Blog post
For the research project I decided to look further into Forced Entertainment’s piece Dreams Winter, originally performed from the 15th to the 20th of July 1994 in the Manchester Central Library. The piece was devised as a site specific performance for the Library, an interview with Tim Etchells by the Independent sheds more light on his inspiration for the piece.
‘A library is where lovers meet and where spies exchange information,’ says Tim Etchells, the company’s writer and director: ‘We were drawn to the idea of animating the stories and secrets contained in all the books, as well as conjuring the ghosts of past library users, invoking the voices of authors and characters, as well as readers. There are lots of stimulating contradictions: it’s full of voice yet you’re supposed to be silent; a reader sits in one place yet this consciousness travels unfettered . . .’
We can see that Etchells was clearly influenced by the vast collection of novels and the plethora of knowledge that resided in the space the performance was designed to occupy. Etchells mentions the readers too, and with this in mind I believe the audience are incorporated in to the performance. The spectators are real people in the library, and the actors can be seen as a surreal and corporeal version of the spectators, their minds active and wandering around the library whilst they remain in their seats inactive. We see the actors for the piece performing bizarre actions such as climbing on to the bookshelves and up the walls. Even more bizarre than that we also see that “at Etchells signal they rifle the shelves, seize hefty tomes, hammer them down upon the tables and rip out the pages.”

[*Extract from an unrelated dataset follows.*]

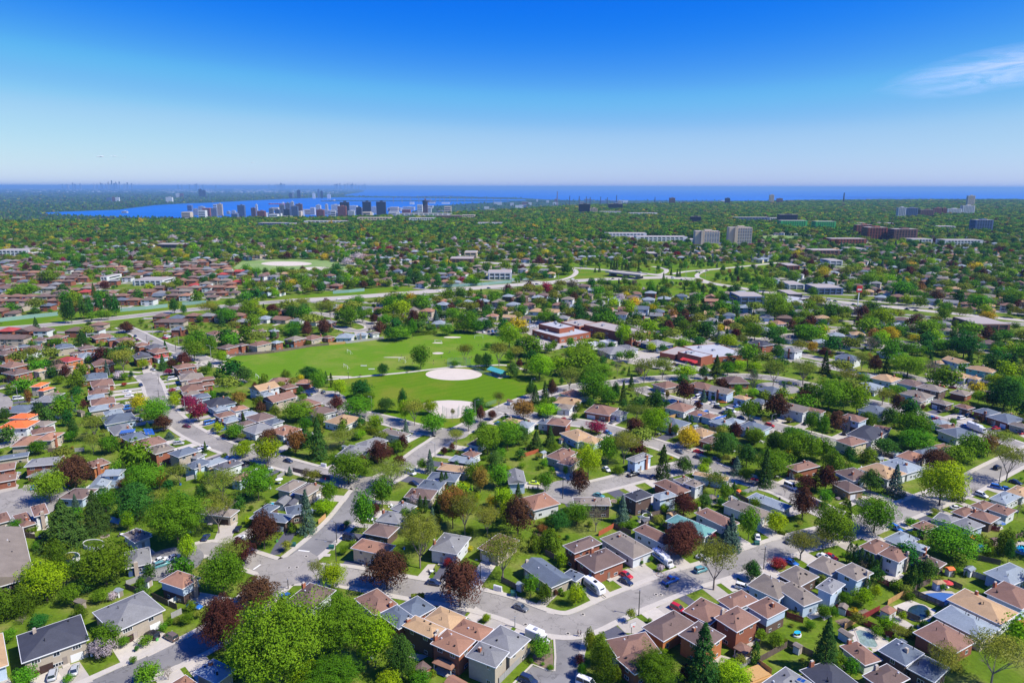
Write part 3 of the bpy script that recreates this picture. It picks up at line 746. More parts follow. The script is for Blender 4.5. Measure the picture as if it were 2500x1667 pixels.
def place_house(cx, cy, rz, L, W, he, roof, wall, style='h', seed=0, extra=(), detail=None, drive=True, two=None, name=None, garage=None, pitch=.40):
    rnd = random.Random(seed)
    d, q, ang = nearest_road(cx, cy)
    if detail is None:
        dd = math.hypot(cx, cy); detail = 2 if dd < 330 else 1
    dirx, diry = q[0] - cx, q[1] - cy
    best, front = -2, None
    for i, rr in enumerate((0, math.pi / 2, math.pi, -math.pi / 2)):
        nx, ny = math.sin(rz + rr), -math.cos(rz + rr)
        s = (nx * dirx + ny * diry) / (math.hypot(dirx, diry) + 1e-6)
        if s > best: best, front = s, i
    if name is None: name = 'bungalow' if he < 4.3 else 'two_storey_house'
    root = empty(name, cx, cy, rz)
    ov = .55
    wl_, ww_ = max(3, L - 2 * ov), max(3, W - 2 * ov)
    g_ = garage if garage is not None else (1 if rnd.random() < .6 else 0)
    section(root, cx, cy, rz, wl_, ww_, he, roof, wall, style, detail, rnd, front, garage=g_, two=two, pitch=pitch)
    for (ex, ey, erz, eL, eW, ehe, est) in extra:
        section(root, ex, ey, erz, max(2.5, eL - 2 * ov), max(2.5, eW - 2 * ov), ehe, roof, wall, est, detail, rnd, None, main=False)
    # driveway
    if drive and d < 32 and best > .6:
        nx, ny = dirx / d, diry / d
        half = (ww_ if front in (0, 2) else wl_) / 2; side = rnd.choice([-1, 1]) * ((wl_ if front in (0, 2) else ww_) / 2 - 2.2)
        sx, sy = -ny * side, nx * side
        a = (cx + nx * (half - .3) + sx, cy + ny * (half - .3) + sy); b = (q[0] - nx * 4.2 + sx, q[1] - ny * 4.2 + sy)
        if (b[0] - a[0]) * nx + (b[1] - a[1]) * ny > 2:
            wdt = rnd.choice([3.0, 5.2, 5.6])
            o = band('driveway', [a, b], wdt, .05 + rnd.random() * .01, ML['drive'] if rnd.random() < .8 else ML['blacktop'])
            mark_line(OCC_ROAD, [a, b], wdt / 2 + .5)
            DRIVES.append((a, b, wdt))
    wn_ = WALLC[wall][0]
    st = 'house' if he >= 4.3 else 'bungalow'
    reg(root, 'house', '%s-roofed %s with %s walls' % (ROOFC[roof][0], st, wn_), 'houses along the streets', cx, cy)
    HOUSES.append(root)
    return root
DRIVES = []
# near houses: three successive eave corners as surveyed, eave height, roof colour, wall colour, [style], and further wings that start with '+'
H = """
A 160 1080 265 1345 965 1120 5.0 n c h G2
A 935 840 1215 1025 1770 805 5.0 g c h G2
A 1640 518 1915 578 2130 470 5.3 o B h T
A 1285 205 1350 365 1615 325 3.2 g n h
A 1245 35 1445 75 1640 40 3.5 u w h
A 40 1050 95 1385 -220 1500 4.0 t B h
A 1700 1620 1900 1720 2136 1600 3.5 o r h
B -60 1450 130 1600 290 1440 4.0 l c h
B 895 710 1135 825 1335 610 4.0 m w h
B 1565 690 1780 860 2025 745 4.0 b c h
B 1825 850 2030 1008 2220 900 5.6 s r h
+B 1960 800 2150 930 2416 780 4.2 h
B 1510 165 1880 228 2015 130 5.0 o y h G
C 205 178 500 225 655 45 4.5 g w h G
I 725 1360 1010 1395 1330 1255 4.0 b c h
C 1155 345 1490 560 1720 480 3.5 s c g
+C 1560 440 1735 478 1870 440 3.3 h
C 1710 270 1940 400 2286 290 4.5 m r h
+C 1590 130 1730 205 2030 110 6.0 h
C -80 970 250 1105 395 995 6.0 t d h
+C 150 905 430 1030 605 880 4.5 h
C 205 1160 525 1270 720 1120 6.0 o r h
+C 440 1020 760 1140 885 1000 4.5 h
C 575 1290 905 1395 1065 1240 6.0 g c h
+C 750 1140 1060 1310 1260 1110 4.8 h
Z 1461 1313 1548 1360 1603 1344 3.6 u w h
Z 1546 1292 1625 1329 1655 1314 3.6 b w h
J 565 1035 1040 1205 1210 1140 3.4 G w h
J 905 940 1300 1110 1470 1060 3.4 b w h
J 1220 848 1690 1005 1850 940 3.4 u w h
J 1530 765 1945 920 2050 860 3.4 l w h
J 95 735 255 805 470 745 6.0 n d h
J 440 740 530 803 720 745 5.4 l B h
J 430 600 735 730 905 690 3.6 b r h
J 665 560 800 610 960 580 3.4 u w h
+J 800 600 940 655 1050 605 5.0 h
J 880 505 1290 560 1355 535 3.8 t B h
J 1990 410 2110 475 2350 400 4.2 b r h
J 110 325 240 350 475 290 5.2 g B h
J 970 110 1110 150 1250 100 3.4 m r h
D 1385 540 1720 690 1900 560 3.6 u B h
+D 1690 560 1985 768 2160 690 4.0 h
D 1380 760 1605 885 1830 785 5.5 b B h T
+D 1050 690 1250 790 1540 700 4.0 h
D 1035 880 1285 1020 1545 900 6.0 b r h
+D 705 810 1000 940 1210 800 4.0 h
D 635 1055 950 1190 1210 1070 5.6 m o h
+D 290 980 520 1125 860 940 4.0 h
D -96 1110 75 1330 515 1250 4.0 b r h
+D 75 1315 220 1500 470 1320 4.2 h
D 1500 1560 1800 1700 2110 1560 4.0 g c h
E -220 1420 150 1690 490 1600 4.0 n c h
D 1700 430 1945 550 2150 450 4.0 u d h
E 165 385 400 490 590 412 5.3 u B h
+E -140 330 120 425 310 330 4.0 h
E -60 560 125 612 315 530 5.3 g B h
E 600 210 830 290 1005 210 5.3 b w h
+E 410 135 600 215 790 130 4.5 h
E 865 115 1100 190 1170 140 5.0 l w h
+E 645 50 870 120 1095 60 4.2 h
E 1020 260 1260 355 1345 310 3.0 m d h
E 1720 405 2010 540 2290 430 3.8 l B h
E 1700 610 2110 770 2360 660 4.0 b B h
E 1300 680 1890 930 2136 830 4.0 t w h
E 1175 850 1710 1100 1930 995 3.8 l y h
E 955 1025 1390 1240 1690 1130 3.8 b r h
E 610 1215 910 1370 1120 1250 4.5 s d h
+E 900 1400 1200 1530 1400 1400 3.5 h
E 255 1180 490 1390 640 1310 3.0 b w h
E 460 1480 700 1640 960 1510 4.0 m d h
K 155 105 370 165 600 125 5.0 b y h
P 320 1310 620 1390 815 1270 4.0 n w h
K 910 290 1130 370 1240 290 3.6 o w h
K 705 365 1030 487 1230 425 3.8 l w h
K 450 430 800 560 1030 490 3.8 t w h
K 275 480 400 600 530 510 3.8 m B h
K 170 600 350 718 500 670 3.6 m t h
K 1100 235 1200 275 1380 200 3.6 s w h
K 1285 180 1360 205 1530 170 3.6 b c h
P 1370 1260 1590 1350 1840 1310 4.0 s w h
K 1940 770 2150 830 2350 750 3.6 l w h
K 1910 890 2160 960 2310 910 3.8 b w h
+K 1735 850 1900 910 2060 850 3.6 h
K 1700 965 1970 1050 2110 990 3.8 b d h
+K 1515 925 1680 985 1850 920 3.6 h
K 1530 1050 1750 1145 1910 1080 5.0 g B h
+K 1280 1000 1540 1060 1680 1010 3.6 h
K 1065 1085 1230 1155 1370 1090 3.6 b d h
K 2140 690 2352 750 2500 680 3.6 t w h
I 1690 30 1940 115 2185 80 3.6 t B h
+I 1975 120 2130 170 2220 100 3.4 h
I 1565 300 1745 355 1940 250 3.6 b c h
+I 1720 370 1860 420 1960 330 3.4 h
I 1290 790 1425 935 1705 835 4.0 o w h
I 1115 470 1150 612 1350 608 4.5 g B g
I 425 350 730 388 840 335 3.5 l d h
I 305 455 640 490 725 420 3.6 t c h
I 175 570 520 580 620 500 3.8 s w h
+I 60 660 330 668 460 590 3.6 h
I -60 770 250 800 335 690 3.6 m c h
I 1885 768 1895 857 2320 860 5.0 u d h
I 565 280 730 290 870 260 3.4 b w h
I 700 160 800 200 880 120 3.4 b w h
H 1000 720 1190 750 1390 640 4.2 u c h
+H 820 680 980 712 1180 600 4.0 h
H 540 1010 940 1075 1020 985 4.0 s d h
+H 535 955 700 960 900 870 4.0 h
+H 900 880 990 970 1185 960 3.8 h
H 80 425 200 470 450 380 4.0 k w h
H -60 390 50 420 280 350 4.0 l c h
H 1560 290 1800 350 1890 210 4.0 g w h
+H 1720 160 1860 200 2130 120 3.6 h
H 1980 25 2280 75 2400 40 4.0 u w h
H 360 560 400 610 540 500 4.0 b B h
H -100 960 300 1000 410 920 3.6 u c h
H 2130 900 2300 950 2450 870 3.6 g w h
H 1975 1040 2250 1080 2350 960 3.6 g w h
H 1820 1185 2110 1235 2250 1110 3.6 m d h
G 305 425 720 395 770 310 6.0 g r h
+G 265 555 480 545 740 450 3.2 h
G -100 495 190 450 180 380 6.0 b r h
+G -100 620 215 575 180 500 3.2 h
G -60 370 310 300 365 250 3.6 s c h
G 410 130 600 130 745 35 4.5 o c h
+G 170 190 400 190 480 80 3.6 h
G 1130 545 1300 480 1505 440 5.5 l B g
+G 985 690 1210 655 1370 500 3.2 g
G 960 390 1080 440 1290 380 6.0 b o h
G 1375 1210 1590 1255 1780 1190 3.6 u w h
G 705 785 960 810 1110 690 3.4 m B h
G 360 885 400 1005 570 960 5.5 b w h
G 155 985 290 1115 420 1085 3.2 b c h
G -60 980 0 1080 120 1050 3.6 b c h
G 1920 270 2060 315 2310 240 6.0 s c h
G 1650 225 1800 275 2050 215 6.0 u r h
G 1500 150 1640 210 1960 140 6.0 b r h
G 1375 80 1490 140 1740 80 6.0 s r h
G 2105 415 2240 455 2450 370 4.5 s B h
G 2180 320 2260 330 2380 280 4.0 g w h
L 1240 1150 1320 1250 1560 1200 6.0 g r h
L 365 860 600 865 735 800 5.0 g c h
L -10 1165 320 1168 440 1080 4.2 R w h
+L 105 1050 330 1060 465 1000 4.0 h
L 520 790 680 795 740 760 5.2 u c h
L 385 740 500 725 680 690 5.4 R c h
+L 350 690 470 690 580 640 5.6 h
"""
cur = None; batch = []
for ln in H.strip().split('\n'):
    p = ln.split()
    plus = p[0].startswith('+'); c = p[0].lstrip('+')
    A, B_, C_ = (float(p[1]), float(p[2])), (float(p[3]), float(p[4])), (float(p[5]), float(p[6])); he = float(p[7])
    cx, cy, rz, L, W = rect_from(c, A, B_, C_, he)
    if plus: batch[-1][-1].append((cx, cy, rz, L, W, he, p[8]))
    else: batch.append([cx, cy, rz, L, W, he, p[8], p[9], p[10], p[11] if len(p) > 11 else '', []])
for i, (cx, cy, rz, L, W, he, rc, wc, st, fl, ex) in enumerate(batch):
    L = min(L, 30); W = min(W, 30)
    place_house(cx, cy, rz, L, W, he, rc, wc, st, i, ex, two={'T': 'd'}.get(fl), garage=2 if fl == 'G2' else 1 if fl == 'G' else None)
print('near houses', len(batch))
# the long grey terrace at the left edge
p1, p2 = at(*cp('A', 262, 20), 5.2), at(*cp('A', 350, 395), 5.2)
ang = math.atan2(p2[1] - p1[1], p2[0] - p1[0]); ux, uy = math.cos(ang), math.sin(ang)
mx_, my_ = (p1[0] + p2[0]) / 2 - uy * -7.5 * -1, (p1[1] + p2[1]) / 2
nx_, ny_ = uy, -ux
if nx_ > 0: nx_, ny_ = -nx_, -ny_
place_house(p1[0] + ux * 13 + nx_ * 8.3, p1[1] + uy * 13 + ny_ * 8.3, ang, 38, 16.5, 5.2, 'u', 'd', 'g', 991, drive=False, name='terrace_row', garage=0, pitch=.36)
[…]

The Manchester Central Library boasts truly outstanding architecture, similar in style to the pantheon of Rome. Although beautiful from the exterior with the many giant columns granting a sense of majesty to the Library, the architecture really came in useful for Forced Entertainment when it came to the interior of the building. Aside from the grand columns the Library is also well known for the great dome that makes up the majority of the structure. The architectural bonus of the dome in terms of the performance is that it “causes echoes to travel in specific and surprising directions”according to Etchells, which would have created a great percussive echoing during the section of the show “Panic!” The section I mentioned previously in which the actors aggressively slam the books on the tables.